A total of 20 people were put to death last year — the fewest since 1991 — all in Georgia, Texas, Alabama, Florida and Missouri.

Seven states have abolished the death penalty in the past 15 years, but public support remains. For instance, after the Nebraska Legislature repealed capital punishment in 2015, voters reinstated it through a referendum last year.

Dunham says courts have allowed for more convictions to be reviewed, and the result has been fewer death sentences carried out.

"The single most likely outcome of a capital case once somebody is sentenced to death is not that they will be executed — it's that their conviction or death sentence will be overturned," he says.

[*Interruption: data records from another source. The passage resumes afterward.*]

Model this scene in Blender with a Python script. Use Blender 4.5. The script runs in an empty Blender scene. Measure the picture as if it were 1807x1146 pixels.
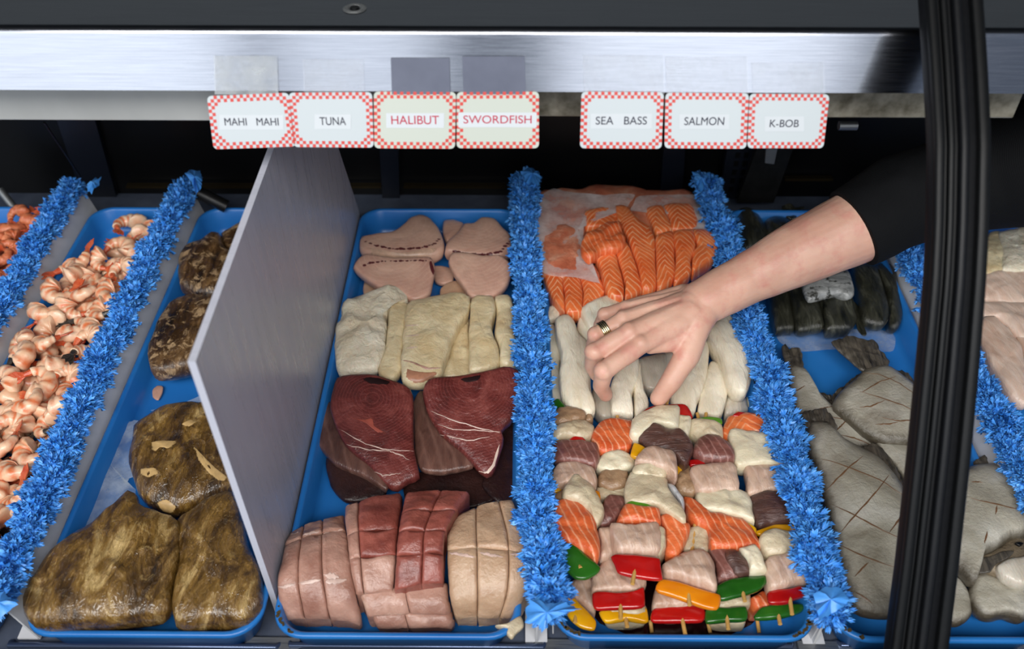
import bpy, bmesh, math, random
from mathutils import Vector, Matrix, noise
from mathutils.bvhtree import BVHTree
rnd = random.Random(7)
D = bpy.data
SC = bpy.context.scene
COL = SC.collection
R = math.radians

# ------------------------------------------------------------------ camera
FPX = 1600.0; PITCH = R(43.2); YAW = .0075
CAM = Vector((0, -.428, .855))
cd = D.cameras.new('camera'); cam = D.objects.new('camera', cd); COL.objects.link(cam)
cam.location = CAM; cam.rotation_euler = (R(90) - PITCH, 0, YAW)
cd.sensor_width = 36; cd.lens = FPX / 1807 * 36; cd.clip_start = .02
cd.dof.use_dof = True; cd.dof.focus_distance = 1.02; cd.dof.aperture_fstop = 4.5
SC.camera = cam

# ------------------------------------------------------------------ world, lamps, exposure
w = D.worlds.new('world'); SC.world = w; w.use_nodes = True
bg = w.node_tree.nodes['Background']; bg.inputs['Color'].default_value = (.62, .74, .95, 1); bg.inputs['Strength'].default_value = .4

def area(name, loc, target, sx, sy, power, col=(1, 1, 1)):
    l = D.lights.new(name, 'AREA'); l.shape = 'RECTANGLE'; l.size = sx; l.size_y = sy; l.energy = power; l.color = col
    o = D.objects.new(name, l); COL.objects.link(o); o.location = loc
    o.rotation_euler = (Vector(target) - Vector(loc)).to_track_quat('-Z', 'Y').to_euler()
    return o
# the shop front behind the photographer: three tall panes of daylight
area('daylight_left', (-2.1, -2.3, 1.55), (-2.1, .3, .35), 2.0, 2.3, 52, (.92, .96, 1))
area('daylight_middle', (-.62, -2.3, 1.55), (-.62, .3, .35), .62, 2.3, 13, (.92, .96, 1))
area('daylight_right', (.72, -2.3, 1.55), (.72, .3, .35), 1.15, 2.3, 29, (.94, .97, 1))
# strip lamp in the ceiling over the counter front
area('ceiling_lamp', (-.3, -1.6, 2.25), (-.1, .25, 0), 2.6, .8, 88, (1, .965, .92))

SC.view_settings.view_transform = 'Standard'; SC.view_settings.look = 'None'
SC.view_settings.gamma = 1; SC.view_settings.use_curve_mapping = False
SC.view_settings.exposure = -.3

# ------------------------------------------------------------------ pixel rays -> points on real planes
def ray(px, py):
    u = (px - 903.5) / FPX; v = -(py - 573) / FPX
    F = Vector((-math.sin(YAW) * math.cos(PITCH), math.cos(YAW) * math.cos(PITCH), -math.sin(PITCH)))
    Rr = Vector((math.cos(YAW), math.sin(YAW), 0))
    U = Vector((-math.sin(YAW) * math.sin(PITCH), math.cos(YAW) * math.sin(PITCH), math.cos(PITCH)))
    return F + Rr * u + U * v
def at(px, py, z):
    d = ray(px, py); return CAM + d * ((z - CAM.z) / d.z)
def atp(px, py, P, n):
    d = ray(px, py); return CAM + d * ((P - CAM).dot(n) / d.dot(n))
def aty(px, py, Y):
    d = ray(px, py); return CAM + d * ((Y - CAM.y) / d.y)
# zoom windows used when measuring: (x0, y0, scale)
ZC = (540, 340, 3.183); ZT = (460, 620, 2.179); ZS = (880, 280, 2.490); ZB = (950, 400, 3.182)
ZK = (900, 690, 2.5133); ZF = (1280, 340, 2.4915); ZG = (1367, 740, 2.823); ZM = (0, 280, 2.604)
ZN = (0, 640, 2.264); Z1 = (0, 0, 1)
def pxs(Z, pts): return [(Z[0] + x / Z[2], Z[1] + y / Z[2]) for x, y in pts]

# ------------------------------------------------------------------ materials
def lin(c):
    def f(v):
        v /= 255.0
        return v / 12.92 if v <= .04045 else ((v + .055) / 1.055) ** 2.4
    return (f(c[0]), f(c[1]), f(c[2]), 1)
class M:
    def __init__(s, name, rough=.4, spec=.5, metal=0, sss=0, coat=0, ssscale=.006):
        s.m = D.materials.new(name); s.m.use_nodes = True
        s.nt = s.m.node_tree; s.b = s.nt.nodes['Principled BSDF']
        b = s.b.inputs
        b['Roughness'].default_value = rough; b['Specular IOR Level'].default_value = spec; b['Metallic'].default_value = metal
        b['Subsurface Weight'].default_value = sss; b['Subsurface Scale'].default_value = ssscale
        b['Subsurface Radius'].default_value = (1, .5, .35)
        b['Coat Weight'].default_value = coat; b['Coat Roughness'].default_value = .16
        s.co = None
    def n(s, t, **k):
        x = s.nt.nodes.new(t)
        for a, v in k.items():
            if a.startswith('i_'): x.inputs[a[2:].replace('_', ' ')].default_value = v
            else: setattr(x, a, v)
        return x
    def l(s, a, b): s.nt.links.new(a, b)
    def coords(s, rand=True, uv=False):
        if s.co: return s.co
        tc = s.n('ShaderNodeTexCoord')
        out = tc.outputs['UV' if uv else 'Object']
        if rand:
            oi = s.n('ShaderNodeObjectInfo'); mu = s.n('ShaderNodeMath', operation='MULTIPLY'); mu.inputs[1].default_value = 17.0
            s.l(oi.outputs['Random'], mu.inputs[0])
            ad = s.n('ShaderNodeVectorMath', operation='ADD'); s.l(out, ad.inputs[0]); s.l(mu.outputs[0], ad.inputs[1]); out = ad.outputs[0]
        s.co = out; s.raw = tc.outputs['Object']
        return out
    def mapped(s, sc, rot=(0, 0, 0), src=None):
        mp = s.n('ShaderNodeMapping'); mp.inputs['Scale'].default_value = sc; mp.inputs['Rotation'].default_value = rot
        s.l(src or s.coords(), mp.inputs['Vector']); return mp.outputs[0]
    def noise(s, scale, detail=4, rough=.55, src=None, dist=0):
        x = s.n('ShaderNodeTexNoise'); x.inputs['Scale'].default_value = scale; x.inputs['Detail'].default_value = detail
        x.inputs['Roughness'].default_value = rough; x.inputs['Distortion'].default_value = dist
        s.l(src or s.coords(), x.inputs['Vector']); return x.outputs['Fac']
    def ramp(s, fac, stops, interp='LINEAR'):
        r = s.n('ShaderNodeValToRGB'); r.color_ramp.interpolation = interp
        e = r.color_ramp.elements
        while len(e) < len(stops): e.new(.5)
        for i, (p, c) in enumerate(stops):
            e[i].position = p; e[i].color = lin(c) if len(c) == 3 and max(c) > 1.01 else (*c[:3], 1)
        s.l(fac, r.inputs[0]); return r.outputs[0]
    def mix(s, fac, a, b):
        x = s.n('ShaderNodeMix', data_type='RGBA')
        if hasattr(fac, 'default_value') or not isinstance(fac, (int, float)): s.l(fac, x.inputs[0])
        else: x.inputs[0].default_value = fac
        for k, v in ((6, a), (7, b)):
            if isinstance(v, tuple): x.inputs[k].default_value = lin(v)
            else: s.l(v, x.inputs[k])
        return x.outputs[2]
    def math(s, op, a, b=None, c=None):
        x = s.n('ShaderNodeMath', operation=op)
        for i, v in enumerate((a, b, c)):
            if v is None: continue
            if isinstance(v, (int, float)): x.inputs[i].default_value = v
            else: s.l(v, x.inputs[i])
        return x.outputs[0]
    def base(s, c):
        if isinstance(c, tuple): s.b.inputs['Base Color'].default_value = lin(c)
        else: s.l(c, s.b.inputs['Base Color'])
        return s
    def bump(s, h, strength=.3, dist=.001):
        x = s.n('ShaderNodeBump'); x.inputs['Strength'].default_value = strength; x.inputs['Distance'].default_value = dist
        s.l(h, x.inputs['Height'])
        prev = s.b.inputs['Normal'].links
        if prev: s.l(prev[0].from_socket, x.inputs['Normal'])
        s.l(x.outputs[0], s.b.inputs['Normal']); s.l(x.outputs[0], s.b.inputs['Coat Normal']); return s
    def rough(s, sock): s.l(sock, s.b.inputs['Roughness']); return s

def plain(name, c, rough=.5, spec=.5, metal=0, var=0, vs=40, **k):
    x = M(name, rough, spec, metal, **k)
    if var:
        c2 = tuple(max(0, v - var) for v in c)
        x.base(x.ramp(x.noise(vs), [(.3, c2), (.7, c)]))
    else: x.base(c)
    return x.m
def fish(name, stops, scale=30, stretch=(1, 1, 1), rot=(0, 0, 0), rough=.35, sss=.25, bump=.35, bscale=220, fine=None, lines=None, coat=.4, spot=None, edge=None):
    x = M(name, rough, .5, 0, sss, coat)
    v = x.mapped(stretch, rot)
    c = x.ramp(x.noise(scale, 5, .6, v, .6), stops)
    if lines:
        kind, freq, lc, power, amt, warp = lines
        sep = x.n('ShaderNodeSeparateXYZ'); x.l(x.raw, sep.inputs[0])
        wn = x.math('MULTIPLY', x.noise(26, 2, .5), warp)
        if kind == 'chevron':
            ax = x.math('ABSOLUTE', x.math('PINGPONG', x.math('ADD', sep.outputs[0], x.math('MULTIPLY_ADD', x.noise(12, 1, .5), .03, .31)), .019))
            t = x.math('ADD', x.math('MULTIPLY', x.math('ADD', sep.outputs[1], x.math('MULTIPLY', ax, -1.5)), freq), wn)
        elif kind == 'ring':
            ln = x.n('ShaderNodeVectorMath', operation='LENGTH')
            ad = x.n('ShaderNodeVectorMath', operation='ADD'); ad.inputs[1].default_value = (.01, -.035, .0); x.l(x.raw, ad.inputs[0])
            x.l(ad.outputs[0], ln.inputs[0])
            t = x.math('ADD', x.math('MULTIPLY', ln.outputs['Value'], freq), wn)
        else:
            t = x.math('ADD', x.math('MULTIPLY', sep.outputs[0], freq), x.math('ADD', wn, x.math('MULTIPLY', sep.outputs[1], freq * .35)))
        sn = x.math('MULTIPLY_ADD', x.math('SINE', t), .5, .5)
        li = x.math('MULTIPLY', x.math('POWER', sn, power), x.math('MULTIPLY', x.ramp(x.noise(14, 2), [(.3, (.35, .35, .35)), (.6, (1, 1, 1))]), amt))
        c = x.mix(li, c, lc)
        x.bump(li, .25, .0006)
    if spot:
        sc, lo, hi, col = spot
        c = x.mix(x.ramp(x.noise(sc, 5, .65), [(lo, (0, 0, 0)), (hi, (1, 1, 1))]), c, col)
    if edge:
        a = x.n('ShaderNodeAttribute', attribute_name='t')
        c = x.mix(x.ramp(x.math('ADD', a.outputs['Fac'], x.math('MULTIPLY_ADD', x.noise(90, 4), .22, -.11)), [(.0, (1, 1, 1)), (edge[0], (0, 0, 0))]), c, edge[1])
    x.base(c)
    if bump:
        x.bump(x.noise(bscale, 5, .65, v), min(1, bump * 1.8), .0016)
        x.bump(x.noise(70, 4, .6, v, .8), min(1, bump * 1.3), .003)
    return x.m

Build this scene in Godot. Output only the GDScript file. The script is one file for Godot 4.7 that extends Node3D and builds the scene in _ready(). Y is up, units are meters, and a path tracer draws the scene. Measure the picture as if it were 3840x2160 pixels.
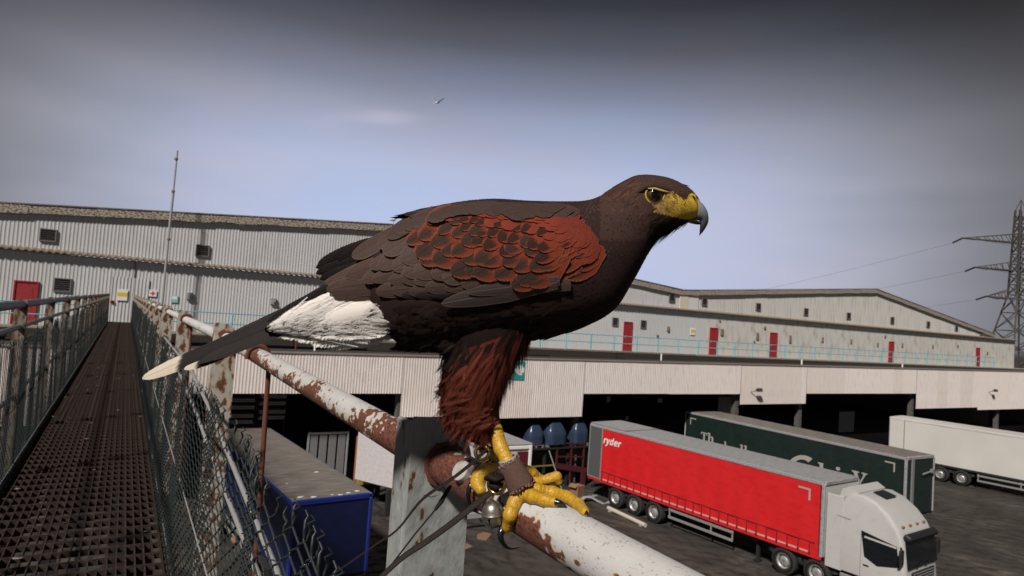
extends Node3D
# A hawk on a rusty handrail beside a grating walkway; behind it warehouses, a loading canopy and lorries in the yard below.

const EYE := Vector3(0.0, 1.33, 0.0)
const FS := 2420.9            # focal length of the photograph in its own pixels
const SIZE := 1.176            # the hawk was drawn up smaller than life
const PERCH := 0.575          # metres from the lens to the hawk at that size
const YARD := -8.0            # the yard lies eight metres under the walkway
const RAIL_R := 0.024
const WALL := -34.18
const FASCIA := -30.0

const ORDINAL := ["first", "second", "third", "fourth", "fifth", "sixth", "seventh", "eighth", "ninth"]

var cam := Basis(Vector3(0.85577, 0.06883, 0.51276), Vector3(-0.08347, 0.99649, 0.00555), Vector3(-0.51058, -0.04755, 0.85851)).orthonormalized()
var M := {}
var rng := RandomNumberGenerator.new()
var used := {}

# ------------------------------------------------------------------ mesh builder
class MB:
	var v := PackedVector3Array()
	var n := PackedVector3Array()
	var t := PackedVector2Array()
	var c := PackedColorArray()
	var i := PackedInt32Array()
	var tint := Color.WHITE
	func vert(p: Vector3, nn: Vector3, u := Vector2.ZERO) -> int:
		v.append(p); n.append(nn); t.append(u); c.append(tint)
		return v.size() - 1
	func tri(a: int, b: int, d: int) -> void:
		i.append(a); i.append(b); i.append(d)
	func flat3(a: Vector3, b: Vector3, d: Vector3, out: Vector3) -> void:
		var nn := (b - a).cross(d - a)
		if nn.length_squared() < 1e-16: return
		nn = nn.normalized()
		if nn.dot(out) < 0.0: nn = -nn
		tri(vert(a, nn, Vector2(0, 0)), vert(b, nn, Vector2(1, 0)), vert(d, nn, Vector2(1, 1)))
	func flat4(a: Vector3, b: Vector3, d: Vector3, e: Vector3, out: Vector3) -> void:
		var nn := (b - a).cross(e - a)
		if nn.length_squared() < 1e-16: nn = (d - b).cross(e - b)
		if nn.length_squared() < 1e-16: return
		nn = nn.normalized()
		if nn.dot(out) < 0.0: nn = -nn
		var p := vert(a, nn, Vector2(0, 0))
		var q := vert(b, nn, Vector2(1, 0))
		var r := vert(d, nn, Vector2(1, 1))
		var s := vert(e, nn, Vector2(0, 1))
		tri(p, q, r); tri(p, r, s)
	func box(at: Vector3, size: Vector3, b := Basis()) -> void:
		var h := size * 0.5
		for ax in 3:
			var x := Vector3.ZERO; x[ax] = 1.0
			var y := Vector3.ZERO; y[(ax + 1) % 3] = h[(ax + 1) % 3]
			var z := Vector3.ZERO; z[(ax + 2) % 3] = h[(ax + 2) % 3]
			for s in [-1.0, 1.0]:
				var o: Vector3 = x * h[ax] * s
				flat4(at + b * (o - y - z), at + b * (o + y - z), at + b * (o + y + z), at + b * (o - y + z), b * (x * s))
	func cbox(at: Vector3, size: Vector3, k: float, b := Basis()) -> void:
		# a box whose edges and corners are chamfered by k
		var h := size * 0.5
		for ax in 3:
			var a1 := (ax + 1) % 3
			var a2 := (ax + 2) % 3
			for s in [-1.0, 1.0]:
				var p := []
				for q in [[-1, -1], [1, -1], [1, 1], [-1, 1]]:
					var o := Vector3.ZERO
					o[ax] = h[ax] * s; o[a1] = (h[a1] - k) * q[0]; o[a2] = (h[a2] - k) * q[1]
					p.append(at + b * o)
				var out := Vector3.ZERO; out[ax] = s
				flat4(p[0], p[1], p[2], p[3], b * out)
				for s2 in [-1.0, 1.0]:
					var e := []
					for q in [[0, -1], [0, 1], [1, 1], [1, -1]]:
						var o := Vector3.ZERO
						o[ax] = (h[ax] if q[0] == 0 else h[ax] - k) * s
						o[a1] = (h[a1] - k if q[0] == 0 else h[a1]) * s2
						o[a2] = (h[a2] - k) * q[1]
						e.append(at + b * o)
					var out2 := Vector3.ZERO; out2[ax] = s; out2[a1] = s2
					flat4(e[0], e[1], e[2], e[3], b * out2)
		for sx in [-1.0, 1.0]:
			for sy in [-1.0, 1.0]:
				for sz in [-1.0, 1.0]:
					var g := Vector3(sx, sy, sz)
					flat3(at + b * (Vector3(h.x, h.y - k, h.z - k) * g), at + b * (Vector3(h.x - k, h.y, h.z - k) * g), at + b * (Vector3(h.x - k, h.y - k, h.z) * g), b * g)
	func bar(a: Vector3, b: Vector3, w: float, d: float, up := Vector3.UP) -> void:
		var z := (b - a).normalized()
		if absf(z.dot(up)) > 0.98: up = Vector3(1, 0, 0)
		var x := up.cross(z).normalized()
		box((a + b) * 0.5, Vector3(w, d, (b - a).length()), Basis(x, z.cross(x), z))
	func grid(rows: Array, closed: bool, outward := true, us := 1.0, vs := 1.0) -> void:
		# smooth surface through rows of points; normals point away from each row's middle when outward
		var nr := rows.size()
		var nc: int = rows[0].size()
		var first := v.size()
		for r in nr:
			var mid := Vector3.ZERO
			for p in rows[r]: mid += p
			mid /= nc
			for k in nc:
				var ka := (k - 1 + nc) % nc if closed else maxi(k - 1, 0)
				var kb := (k + 1) % nc if closed else mini(k + 1, nc - 1)
				var du: Vector3 = rows[r][kb] - rows[r][ka]
				var dv: Vector3 = rows[mini(r + 1, nr - 1)][k] - rows[maxi(r - 1, 0)][k]
				var nn := du.cross(dv)
				nn = nn.normalized() if nn.length_squared() > 1e-18 else (rows[r][k] - mid).normalized()
				if nn.length_squared() < 0.5: nn = dv.normalized()
				if outward and nn.dot(rows[r][k] - mid) < 0.0: nn = -nn
				vert(rows[r][k], nn, Vector2(us * k / (nc - (0 if closed else 1)), vs * r / maxf(nr - 1, 1)))
		for r in nr - 1:
			for k in (nc if closed else nc - 1):
				var a := first + r * nc + k
				var b := first + r * nc + (k + 1) % nc
				tri(a, b, b + nc); tri(a, b + nc, a + nc)
	func cap(ring, out: Vector3) -> void:
		var mid := Vector3.ZERO
		for p in ring: mid += p
		mid /= ring.size()
		for k in ring.size(): flat3(mid, ring[k], ring[(k + 1) % ring.size()], out)
	func tube(pts: Array, radii, sides := 8, caps := true, squash := 1.0, hint := Vector3.UP) -> void:
		var rows := []
		var up := hint
		for k in pts.size():
			var d: Vector3 = (pts[mini(k + 1, pts.size() - 1)] - pts[maxi(k - 1, 0)]).normalized()
			if absf(d.dot(up)) > 0.97: up = Vector3(1, 0, 0) if absf(d.x) < 0.9 else Vector3(0, 0, 1)
			var x := up.cross(d).normalized()
			var y := d.cross(x)
			up = y
			var r: float = radii if radii is float else radii[k]
			var row := PackedVector3Array()
			for s in sides:
				var a := TAU * s / sides
				row.append(pts[k] + x * cos(a) * r + y * sin(a) * r * squash)
			rows.append(row)
		grid(rows, true)
		if caps:
			cap(rows[0], pts[0] - pts[1]); cap(rows[-1], pts[-1] - pts[-2])
	func lathe(profile: Array, xf: Transform3D, sides := 24) -> void:
		# profile of (radius, height) turned about the y axis of xf
		var rows := []
		for p in profile:
			var row := PackedVector3Array()
			for s in sides:
				var a := TAU * s / sides
				row.append(xf * Vector3(cos(a) * p.x, p.y, sin(a) * p.x))
			rows.append(row)
		grid(rows, true)
	func ball(at: Vector3, r: Vector3, b := Basis(), seg := 16) -> void:
		var rows := []
		for k in seg / 2 + 1:
			var e := PI * k / (seg / 2) - PI / 2
			var row := PackedVector3Array()
			for s in seg:
				var a := TAU * s / seg
				row.append(at + b * (Vector3(cos(a) * cos(e), sin(e), sin(a) * cos(e)) * r))
			rows.append(row)
		grid(rows, true)
	func prism(poly: PackedVector2Array, depth: float, xf := Transform3D()) -> void:
		# a flat outline in x and y of xf, given thickness along +z
		var idx := Geometry2D.triangulate_polygon(poly)
		for k in range(0, idx.size(), 3):
			for s in [0.0, 1.0]:
				var q := []
				for m in 3: q.append(xf * Vector3(poly[idx[k + m]].x, poly[idx[k + m]].y, depth * s))
				flat3(q[0], q[1], q[2], xf.basis.z * (s * 2.0 - 1.0))
		var ccw := not Geometry2D.is_polygon_clockwise(poly)
		for k in poly.size():
			var a := poly[k]
			var b := poly[(k + 1) % poly.size()]
			var o := Vector2(b.y - a.y, a.x - b.x) * (1.0 if ccw else -1.0)
			flat4(xf * Vector3(a.x, a.y, 0), xf * Vector3(b.x, b.y, 0), xf * Vector3(b.x, b.y, depth), xf * Vector3(a.x, a.y, depth), xf.basis * Vector3(o.x, o.y, 0))
	func smooth(crease := 40.0) -> void:
		# shares normals between flat faces that meet at less than the crease angle
		var at := {}
		var face := PackedVector3Array()
		face.resize(v.size())
		for k in v.size():
			face[k] = n[k]
			var key := Vector3i((v[k] * 4000.0).round())
			if not at.has(key): at[key] = []
			at[key].append(k)
		var lim := cos(deg_to_rad(crease))
		for key in at:
			for a in at[key]:
				var s := Vector3.ZERO
				for b in at[key]:
					if face[a].dot(face[b]) > lim: s += face[b]
				n[a] = s.normalized()
	func mesh(m: Material) -> ArrayMesh:
		for k in range(0, i.size(), 3):
			var a := i[k]; var b := i[k + 1]; var d := i[k + 2]
			if (v[d] - v[a]).cross(v[b] - v[a]).dot(n[a] + n[b] + n[d]) < 0.0:
				i[k + 1] = d; i[k + 2] = b
		var arr := []
		arr.resize(Mesh.ARRAY_MAX)
		arr[Mesh.ARRAY_VERTEX] = v; arr[Mesh.ARRAY_NORMAL] = n; arr[Mesh.ARRAY_TEX_UV] = t
		arr[Mesh.ARRAY_COLOR] = c; arr[Mesh.ARRAY_INDEX] = i
		var out := ArrayMesh.new()
		out.add_surface_from_arrays(Mesh.PRIMITIVE_TRIANGLES, arr)
		out.surface_set_material(0, m)
		return out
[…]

That fact has led some officials to rethink capital punishment. Newly elected prosecutors in Denver and Orlando, Fla., have said they won't seek death sentences.

That decision sparked controversy in Florida, where Republican Gov. Rick Scott has removed State Attorney Aramis Ayala from handling 22 murder cases because of her refusal to seek the death penalty.

"It is a response to a broken system," says Ayala, first black prosecutor elected in Florida.

When she took office, Ayala says, Florida's death penalty law was unconstitutional, and existing sentences were under judicial review.

"I'm looking at cases from 1970," she says. "I'm looking at cases that existed when I was 2 years old, and families have been waiting on death sentences since then. And I had to look at an open case in my office and say, 'am I going to throw this case into that pile of chaos?' "

Now she faces a backlash as lawmakers are calling for her to be removed from office and threatening to cut her budget. Ayala is fighting back, and says she plans to sue the governor for taking away her caseload.

As that plays out in Florida, Arkansas is making preparations to execute eight inmates in a 10-day stretch later this month before its lethal injection drugs expire. It's a pace never seen in the United States since the Supreme Court reinstated the death penalty in the 1970s.

Correction April 13, 2017

In the audio of this report, as well as an earlier Web version, we say the Death Penalty Information Center opposes capital punishment. In fact, DPIC has not taken that position. The nonprofit organization is a resource for information about the death penalty.